Property: Neillsville World Fair Pavilion
Contact: Dolores Kenyon

----Sources: Clark County Press (Neillsville, WI) September 21, 2005

Latest visit to 1964 World’s Fair Pavilion at Neillsville makes Ivan Wilcox’s day

Like the fine cheeses sold in its gift shop, the 1964 World Fair’s Wisconsin Pavilion just gets better with age.

That might well have been the impression of Ivan Wilcox who headed up a family reunion to revisit, perhaps for the final time, the former World’s Fair building he erected in Neillsville nearly 40 years ago. It’s been serving as home to Central Wisconsin Broadcasting, and its growing number of radio stations, ever since.

A surprise reception greeted the Wilcox clan. Not only was Wilcox and his wife, along with the families of nine of their 12 children warmly welcomed by station owners Kevin and Peggy Grap, but Neillsville Mayor Diane Murphy was there to honor Wilcox, age 77, with a proclamation declaring September 17, 2005 as "Ivan Wilcox Day in Neillsville, Wis."

Looking at the pavilion gleaming in the bright morning sunshine, Wilcox, who continues to live in Boscobel, Wis., said the sight brought back memories of the first time he saw the building at the World’s Fair in New York.
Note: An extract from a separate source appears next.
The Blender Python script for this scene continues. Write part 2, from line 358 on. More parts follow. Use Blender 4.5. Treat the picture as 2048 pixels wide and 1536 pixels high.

"It was a pretty unique building, and the fact that it was from Wisconsin gave it a special meaning," he said.

Rather than allowing the pavilion to be reduced to a pile of scrap metal, Wilcox made an offer to buy the building for $5,000. It was accepted. Wilcox was soon on his way back to Wisconsin, together with five truckloads of the disassembled pavilion.

Wilcox, who had a machine and welding shop in Boscobel, said he had plans to make the pavilion into a night club where people could dance and eat. "It would be a showpiece, that was my idea," he said.

But when the anticipated local financial support to make it happen didn’t come forth, Wilcox had to make other plans.

With a hopeful vision of the pavilion once more rising in splendor somewhere in Wisconsin, Wilcox placed advertisements in a number of newspapers. There was interest out there, he recalled, but mostly from out of state. However, the phone call from Howie Sturtz, of Neillsville, had a special ring to it. Sturtz, along with the late Wayne Grap, were the owners of Central Wisconsin Broadcasting. It didn’t take long for Wilcox to come to an agreement to sell the pavilion. "The fact that it was going to be here in Wisconsin was the main thing," he said.

The $41,000 price tag included the agreement that Wilcox would reconstruct the pavilion at its present location along US Highway 10 on Neillsville’s south side. Wilcox completed the project in 1967.

Wilcox has, by his estimation, been back to Neillsville to see the pavilion a half dozen times over the years. Last Saturday, he was back, perhaps for the last time, he said. And, he added, making the visit all the more special was having his family there, as well. "The reunion here was to get us all together to see it," he said.

For the most part, the pavilion looked the same as it did when he first saw it back in 1964, Wilcox said.

There have been changes, he noted, mostly out of view from the front of the building. Those included lower level offices and a water fountain. An addition housing the Central Wisconsin Broadcasting radio studios that include WCCN Memories 1370 AM, The Rock 107.5 FM and the new WPKG 92.7 FM extends from the back of the pavilion.

In its own unique style, the former Wisconsin Pavilion has been a fitting home to the radio stations serving Neillsville and the surrounding area, according to Kevin Grap. "The building draws attention to the radio station and the community," he said.

The passing years have not diminished its attractiveness, said Grap. "The building was ahead of its time," he said. "Its design goes well into the future."

The Graps opened the doors of the pavilion to the many members of the Wilcox family during their visit on Saturday morning, inviting them to look around the studios and elsewhere as they pleased. When Mayor Murphy arrived, everyone gathered around the family patriarch as he accepted the proclamation for his part in bringing what has turned out to be a widely-recognized landmark to the city.

He took a lot of pride in bringing the pavilion to Neillsville in the first place, Wilcox recalled. On that day, nearly 40 years later, and with family all around, Wilcox’s feeling of pride could only have been enhanced.